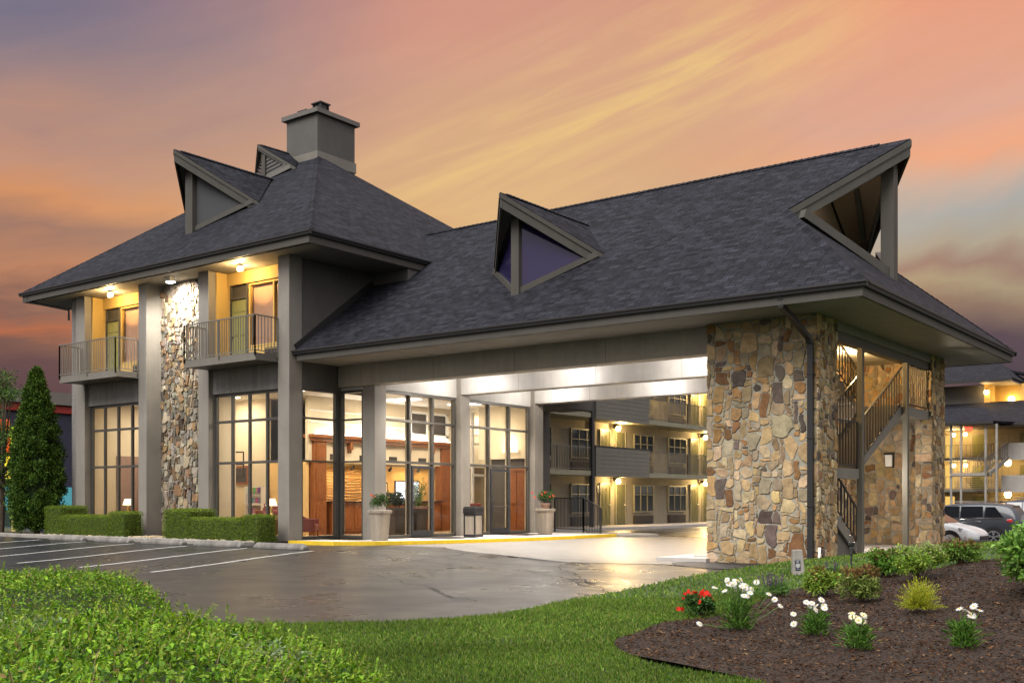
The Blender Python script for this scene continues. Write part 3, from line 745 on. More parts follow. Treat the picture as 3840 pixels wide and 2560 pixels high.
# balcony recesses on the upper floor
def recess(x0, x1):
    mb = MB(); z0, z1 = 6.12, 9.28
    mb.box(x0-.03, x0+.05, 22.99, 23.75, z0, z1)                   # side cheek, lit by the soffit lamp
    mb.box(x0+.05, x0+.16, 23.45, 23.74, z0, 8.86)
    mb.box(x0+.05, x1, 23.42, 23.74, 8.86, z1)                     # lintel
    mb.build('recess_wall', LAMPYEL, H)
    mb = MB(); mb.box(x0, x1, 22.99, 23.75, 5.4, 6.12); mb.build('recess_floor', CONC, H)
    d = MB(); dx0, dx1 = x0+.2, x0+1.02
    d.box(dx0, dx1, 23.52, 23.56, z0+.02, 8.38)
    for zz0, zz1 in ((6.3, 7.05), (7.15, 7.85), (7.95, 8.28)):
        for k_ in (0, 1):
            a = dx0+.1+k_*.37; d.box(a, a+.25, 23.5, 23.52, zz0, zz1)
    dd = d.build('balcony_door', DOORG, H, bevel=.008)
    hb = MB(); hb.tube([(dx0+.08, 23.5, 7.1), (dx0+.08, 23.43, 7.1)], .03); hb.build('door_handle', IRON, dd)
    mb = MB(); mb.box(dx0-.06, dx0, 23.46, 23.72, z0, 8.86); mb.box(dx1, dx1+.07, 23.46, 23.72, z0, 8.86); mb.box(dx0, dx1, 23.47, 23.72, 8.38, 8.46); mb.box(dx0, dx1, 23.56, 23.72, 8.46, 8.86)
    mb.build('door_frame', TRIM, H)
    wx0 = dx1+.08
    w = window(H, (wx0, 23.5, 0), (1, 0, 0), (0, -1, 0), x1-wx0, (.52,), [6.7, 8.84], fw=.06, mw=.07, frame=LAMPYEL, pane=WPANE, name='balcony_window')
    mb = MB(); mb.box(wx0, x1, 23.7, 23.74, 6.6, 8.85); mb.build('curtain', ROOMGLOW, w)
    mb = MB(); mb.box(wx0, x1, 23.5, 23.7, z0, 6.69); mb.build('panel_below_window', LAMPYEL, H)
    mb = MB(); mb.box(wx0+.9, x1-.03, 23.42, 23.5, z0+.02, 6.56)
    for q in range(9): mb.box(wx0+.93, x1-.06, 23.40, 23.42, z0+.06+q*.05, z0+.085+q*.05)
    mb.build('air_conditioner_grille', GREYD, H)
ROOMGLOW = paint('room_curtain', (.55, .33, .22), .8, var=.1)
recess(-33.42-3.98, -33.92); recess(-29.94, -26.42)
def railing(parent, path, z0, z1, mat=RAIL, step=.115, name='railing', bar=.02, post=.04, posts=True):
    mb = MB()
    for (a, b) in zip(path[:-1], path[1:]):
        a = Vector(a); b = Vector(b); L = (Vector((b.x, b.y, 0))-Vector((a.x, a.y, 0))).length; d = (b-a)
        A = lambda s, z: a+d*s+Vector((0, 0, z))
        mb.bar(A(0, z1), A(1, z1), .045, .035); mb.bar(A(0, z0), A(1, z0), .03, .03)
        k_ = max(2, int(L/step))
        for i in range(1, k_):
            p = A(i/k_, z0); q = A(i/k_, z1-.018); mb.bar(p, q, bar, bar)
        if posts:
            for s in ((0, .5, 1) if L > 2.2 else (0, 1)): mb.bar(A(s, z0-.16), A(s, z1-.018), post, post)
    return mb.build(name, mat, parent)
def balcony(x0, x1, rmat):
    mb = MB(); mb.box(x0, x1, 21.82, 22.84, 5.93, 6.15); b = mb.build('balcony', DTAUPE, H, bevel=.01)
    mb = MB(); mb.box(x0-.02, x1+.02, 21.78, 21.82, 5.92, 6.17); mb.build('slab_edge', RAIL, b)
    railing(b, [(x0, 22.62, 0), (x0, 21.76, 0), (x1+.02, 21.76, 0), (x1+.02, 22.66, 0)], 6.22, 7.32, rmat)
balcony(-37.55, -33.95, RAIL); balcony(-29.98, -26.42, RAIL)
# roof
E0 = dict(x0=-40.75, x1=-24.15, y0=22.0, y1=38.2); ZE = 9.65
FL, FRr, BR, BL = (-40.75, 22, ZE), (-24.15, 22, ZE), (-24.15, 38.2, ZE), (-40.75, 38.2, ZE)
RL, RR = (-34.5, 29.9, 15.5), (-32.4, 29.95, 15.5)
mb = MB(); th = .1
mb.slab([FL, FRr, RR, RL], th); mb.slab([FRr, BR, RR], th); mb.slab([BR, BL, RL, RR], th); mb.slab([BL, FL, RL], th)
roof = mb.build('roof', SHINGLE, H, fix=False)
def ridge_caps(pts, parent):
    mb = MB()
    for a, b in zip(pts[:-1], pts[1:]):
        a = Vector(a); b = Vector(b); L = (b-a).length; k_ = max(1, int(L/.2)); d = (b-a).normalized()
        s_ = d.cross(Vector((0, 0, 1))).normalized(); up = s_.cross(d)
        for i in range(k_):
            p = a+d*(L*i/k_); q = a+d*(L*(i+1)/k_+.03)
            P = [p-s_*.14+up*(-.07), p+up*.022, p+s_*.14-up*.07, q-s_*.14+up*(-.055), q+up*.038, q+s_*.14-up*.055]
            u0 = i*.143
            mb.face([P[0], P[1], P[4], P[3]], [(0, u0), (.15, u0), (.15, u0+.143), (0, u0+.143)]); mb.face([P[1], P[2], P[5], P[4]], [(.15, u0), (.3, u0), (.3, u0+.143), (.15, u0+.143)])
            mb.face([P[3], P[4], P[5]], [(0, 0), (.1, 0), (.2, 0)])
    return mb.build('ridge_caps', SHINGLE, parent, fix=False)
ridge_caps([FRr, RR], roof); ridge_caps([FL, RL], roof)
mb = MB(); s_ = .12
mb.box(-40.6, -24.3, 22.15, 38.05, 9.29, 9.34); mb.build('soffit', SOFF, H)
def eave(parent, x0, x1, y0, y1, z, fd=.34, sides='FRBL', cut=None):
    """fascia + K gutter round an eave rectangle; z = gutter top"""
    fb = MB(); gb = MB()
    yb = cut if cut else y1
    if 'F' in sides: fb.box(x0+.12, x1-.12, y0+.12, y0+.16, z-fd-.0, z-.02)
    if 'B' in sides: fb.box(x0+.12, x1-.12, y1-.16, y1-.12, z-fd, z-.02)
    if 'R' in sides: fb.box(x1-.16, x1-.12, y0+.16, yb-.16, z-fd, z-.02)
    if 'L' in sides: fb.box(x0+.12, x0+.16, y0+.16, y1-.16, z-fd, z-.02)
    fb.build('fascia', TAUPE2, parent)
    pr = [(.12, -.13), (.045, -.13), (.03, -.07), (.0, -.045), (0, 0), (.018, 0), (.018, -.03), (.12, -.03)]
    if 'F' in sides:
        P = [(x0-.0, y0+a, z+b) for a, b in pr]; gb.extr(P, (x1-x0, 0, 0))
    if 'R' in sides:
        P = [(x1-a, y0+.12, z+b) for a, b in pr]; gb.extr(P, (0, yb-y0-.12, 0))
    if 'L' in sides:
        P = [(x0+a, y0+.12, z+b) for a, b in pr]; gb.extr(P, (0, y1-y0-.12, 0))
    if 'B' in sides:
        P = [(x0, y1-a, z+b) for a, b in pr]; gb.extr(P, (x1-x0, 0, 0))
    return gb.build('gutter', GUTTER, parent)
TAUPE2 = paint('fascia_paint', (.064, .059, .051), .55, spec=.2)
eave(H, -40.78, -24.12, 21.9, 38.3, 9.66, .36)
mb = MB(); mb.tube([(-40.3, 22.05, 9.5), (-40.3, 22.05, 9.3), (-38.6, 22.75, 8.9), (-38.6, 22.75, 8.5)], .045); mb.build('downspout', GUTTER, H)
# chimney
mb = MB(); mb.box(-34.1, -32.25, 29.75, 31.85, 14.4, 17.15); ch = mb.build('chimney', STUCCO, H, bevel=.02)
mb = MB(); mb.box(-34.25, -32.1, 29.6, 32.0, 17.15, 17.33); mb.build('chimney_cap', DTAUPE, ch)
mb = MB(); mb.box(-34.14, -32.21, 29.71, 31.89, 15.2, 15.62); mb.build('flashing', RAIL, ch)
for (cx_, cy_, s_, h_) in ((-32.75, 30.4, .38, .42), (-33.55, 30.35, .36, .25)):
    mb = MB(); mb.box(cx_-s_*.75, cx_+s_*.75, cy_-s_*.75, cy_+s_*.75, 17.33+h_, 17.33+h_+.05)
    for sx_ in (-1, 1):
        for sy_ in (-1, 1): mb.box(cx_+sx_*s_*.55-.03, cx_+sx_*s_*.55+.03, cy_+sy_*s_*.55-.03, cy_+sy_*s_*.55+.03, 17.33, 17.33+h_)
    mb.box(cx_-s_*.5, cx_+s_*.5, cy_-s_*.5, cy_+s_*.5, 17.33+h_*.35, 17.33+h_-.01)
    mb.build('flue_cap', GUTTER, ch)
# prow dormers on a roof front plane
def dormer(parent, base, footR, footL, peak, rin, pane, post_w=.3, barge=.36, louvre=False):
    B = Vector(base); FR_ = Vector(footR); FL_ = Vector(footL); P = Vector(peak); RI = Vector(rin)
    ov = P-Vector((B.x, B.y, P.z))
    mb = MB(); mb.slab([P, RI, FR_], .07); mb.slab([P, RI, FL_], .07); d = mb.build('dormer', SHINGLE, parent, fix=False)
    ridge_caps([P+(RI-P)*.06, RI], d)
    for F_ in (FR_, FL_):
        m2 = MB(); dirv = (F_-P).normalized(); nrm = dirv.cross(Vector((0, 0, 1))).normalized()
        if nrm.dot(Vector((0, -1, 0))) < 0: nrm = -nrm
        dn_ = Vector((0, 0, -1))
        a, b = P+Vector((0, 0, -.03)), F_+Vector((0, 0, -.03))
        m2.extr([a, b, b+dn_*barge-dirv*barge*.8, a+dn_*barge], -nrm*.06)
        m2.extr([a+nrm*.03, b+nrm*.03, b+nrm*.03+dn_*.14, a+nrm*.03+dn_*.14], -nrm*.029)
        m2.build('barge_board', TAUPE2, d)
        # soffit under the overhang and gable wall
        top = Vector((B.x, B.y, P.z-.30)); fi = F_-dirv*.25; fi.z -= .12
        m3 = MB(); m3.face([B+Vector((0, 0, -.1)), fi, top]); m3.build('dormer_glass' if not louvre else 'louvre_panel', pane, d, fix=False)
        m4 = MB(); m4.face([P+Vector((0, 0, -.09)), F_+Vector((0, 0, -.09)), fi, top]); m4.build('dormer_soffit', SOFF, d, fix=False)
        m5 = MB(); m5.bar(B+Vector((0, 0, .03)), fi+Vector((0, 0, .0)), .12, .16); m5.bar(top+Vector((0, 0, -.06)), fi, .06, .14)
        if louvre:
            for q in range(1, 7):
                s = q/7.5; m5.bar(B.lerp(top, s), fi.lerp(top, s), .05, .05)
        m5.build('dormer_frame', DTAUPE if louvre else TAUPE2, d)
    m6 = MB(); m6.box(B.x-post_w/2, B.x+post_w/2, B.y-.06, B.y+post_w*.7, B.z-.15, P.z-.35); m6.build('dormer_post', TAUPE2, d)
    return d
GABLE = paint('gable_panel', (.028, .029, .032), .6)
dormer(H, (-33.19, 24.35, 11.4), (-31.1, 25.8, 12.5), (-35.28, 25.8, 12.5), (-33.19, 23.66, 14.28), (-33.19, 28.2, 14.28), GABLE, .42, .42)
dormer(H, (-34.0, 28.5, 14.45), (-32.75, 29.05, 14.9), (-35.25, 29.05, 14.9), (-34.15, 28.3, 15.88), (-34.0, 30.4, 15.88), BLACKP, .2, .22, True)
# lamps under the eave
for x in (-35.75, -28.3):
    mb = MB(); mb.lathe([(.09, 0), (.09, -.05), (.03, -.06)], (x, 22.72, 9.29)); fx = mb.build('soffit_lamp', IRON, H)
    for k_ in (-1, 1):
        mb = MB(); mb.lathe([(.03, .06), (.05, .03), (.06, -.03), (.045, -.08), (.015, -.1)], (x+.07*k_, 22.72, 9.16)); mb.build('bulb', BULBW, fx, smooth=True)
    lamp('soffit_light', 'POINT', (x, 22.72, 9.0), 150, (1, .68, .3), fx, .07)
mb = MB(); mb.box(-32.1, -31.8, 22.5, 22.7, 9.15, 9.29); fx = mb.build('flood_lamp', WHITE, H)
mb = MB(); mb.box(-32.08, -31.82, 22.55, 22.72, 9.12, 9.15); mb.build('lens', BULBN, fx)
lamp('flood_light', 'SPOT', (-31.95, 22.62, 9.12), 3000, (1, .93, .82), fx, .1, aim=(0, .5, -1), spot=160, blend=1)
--
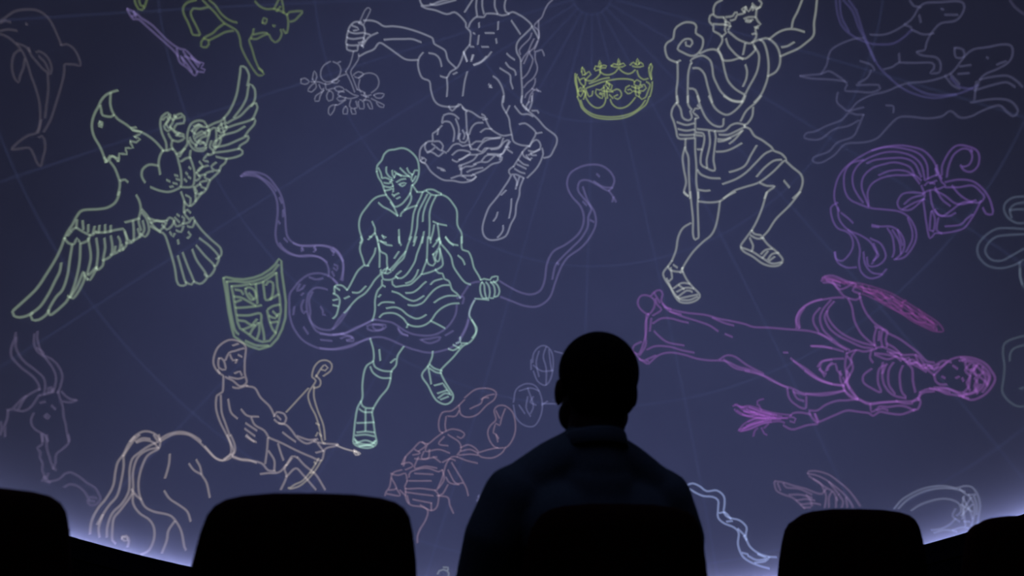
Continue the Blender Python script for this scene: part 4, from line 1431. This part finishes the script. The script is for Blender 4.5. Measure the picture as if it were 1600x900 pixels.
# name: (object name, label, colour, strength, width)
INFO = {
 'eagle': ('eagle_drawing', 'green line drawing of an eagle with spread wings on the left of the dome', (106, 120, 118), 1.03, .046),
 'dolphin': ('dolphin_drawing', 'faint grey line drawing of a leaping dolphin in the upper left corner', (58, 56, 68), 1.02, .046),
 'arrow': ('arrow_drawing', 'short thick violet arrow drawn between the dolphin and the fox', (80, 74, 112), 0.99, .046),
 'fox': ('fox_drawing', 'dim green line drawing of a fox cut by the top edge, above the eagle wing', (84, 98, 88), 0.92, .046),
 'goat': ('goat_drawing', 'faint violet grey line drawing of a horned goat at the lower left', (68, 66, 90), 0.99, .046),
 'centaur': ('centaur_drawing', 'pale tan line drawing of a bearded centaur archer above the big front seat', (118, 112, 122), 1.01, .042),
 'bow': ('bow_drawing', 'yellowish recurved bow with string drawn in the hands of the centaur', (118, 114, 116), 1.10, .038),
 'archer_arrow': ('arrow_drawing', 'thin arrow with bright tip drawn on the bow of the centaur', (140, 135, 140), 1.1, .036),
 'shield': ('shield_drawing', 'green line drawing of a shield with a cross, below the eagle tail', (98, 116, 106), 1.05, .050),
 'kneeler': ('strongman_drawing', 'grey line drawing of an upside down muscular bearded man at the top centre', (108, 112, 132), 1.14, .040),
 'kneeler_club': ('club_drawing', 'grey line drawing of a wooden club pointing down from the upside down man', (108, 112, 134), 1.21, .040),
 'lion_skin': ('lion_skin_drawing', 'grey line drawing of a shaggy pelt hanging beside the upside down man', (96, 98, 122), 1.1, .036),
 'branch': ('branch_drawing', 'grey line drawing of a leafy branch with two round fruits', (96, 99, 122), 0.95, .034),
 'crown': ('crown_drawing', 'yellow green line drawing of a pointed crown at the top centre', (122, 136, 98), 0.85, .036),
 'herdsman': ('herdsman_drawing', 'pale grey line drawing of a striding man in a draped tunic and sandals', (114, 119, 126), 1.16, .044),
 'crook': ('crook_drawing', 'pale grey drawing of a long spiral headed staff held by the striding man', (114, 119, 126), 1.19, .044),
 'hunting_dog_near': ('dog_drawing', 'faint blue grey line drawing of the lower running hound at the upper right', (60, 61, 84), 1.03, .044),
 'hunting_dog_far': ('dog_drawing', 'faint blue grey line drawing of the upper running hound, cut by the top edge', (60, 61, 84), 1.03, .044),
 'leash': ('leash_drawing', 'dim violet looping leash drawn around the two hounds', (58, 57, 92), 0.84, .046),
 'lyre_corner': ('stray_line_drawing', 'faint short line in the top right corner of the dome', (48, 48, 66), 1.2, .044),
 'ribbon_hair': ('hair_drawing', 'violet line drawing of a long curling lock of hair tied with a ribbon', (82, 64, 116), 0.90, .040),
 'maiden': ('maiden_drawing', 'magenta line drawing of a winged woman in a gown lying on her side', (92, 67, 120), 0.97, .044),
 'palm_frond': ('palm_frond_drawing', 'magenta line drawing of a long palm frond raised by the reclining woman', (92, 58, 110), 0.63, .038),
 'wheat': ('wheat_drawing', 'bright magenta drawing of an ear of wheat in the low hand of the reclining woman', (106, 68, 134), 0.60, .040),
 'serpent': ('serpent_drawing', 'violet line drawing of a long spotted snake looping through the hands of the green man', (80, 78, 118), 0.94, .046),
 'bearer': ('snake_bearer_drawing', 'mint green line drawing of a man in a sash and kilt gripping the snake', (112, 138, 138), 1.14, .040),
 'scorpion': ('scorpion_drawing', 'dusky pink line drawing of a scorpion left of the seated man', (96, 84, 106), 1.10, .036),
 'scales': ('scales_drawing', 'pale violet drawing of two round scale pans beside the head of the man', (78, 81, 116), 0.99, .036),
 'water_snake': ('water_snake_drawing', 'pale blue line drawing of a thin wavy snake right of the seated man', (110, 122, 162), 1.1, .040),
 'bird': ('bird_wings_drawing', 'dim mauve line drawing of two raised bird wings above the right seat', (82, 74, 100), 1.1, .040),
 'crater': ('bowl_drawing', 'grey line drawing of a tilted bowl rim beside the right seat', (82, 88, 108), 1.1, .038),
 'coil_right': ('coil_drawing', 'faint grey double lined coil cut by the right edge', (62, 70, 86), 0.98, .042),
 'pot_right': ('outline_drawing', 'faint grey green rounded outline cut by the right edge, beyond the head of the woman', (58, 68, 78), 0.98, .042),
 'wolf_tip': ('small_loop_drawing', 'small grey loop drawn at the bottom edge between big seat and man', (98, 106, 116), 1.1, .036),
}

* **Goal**
Find each line that has the word "part", then copy it out.

* **Answer for the task**
The Blender Python script for this scene continues. Write part 3, from line 745 on. More parts follow. Treat the picture as 3840 pixels wide and 2560 pixels high.
Continue the Blender Python script for this scene: part 4, from line 1431. This part finishes the script. The script is for Blender 4.5. Measure the picture as if it were 1600x900 pixels.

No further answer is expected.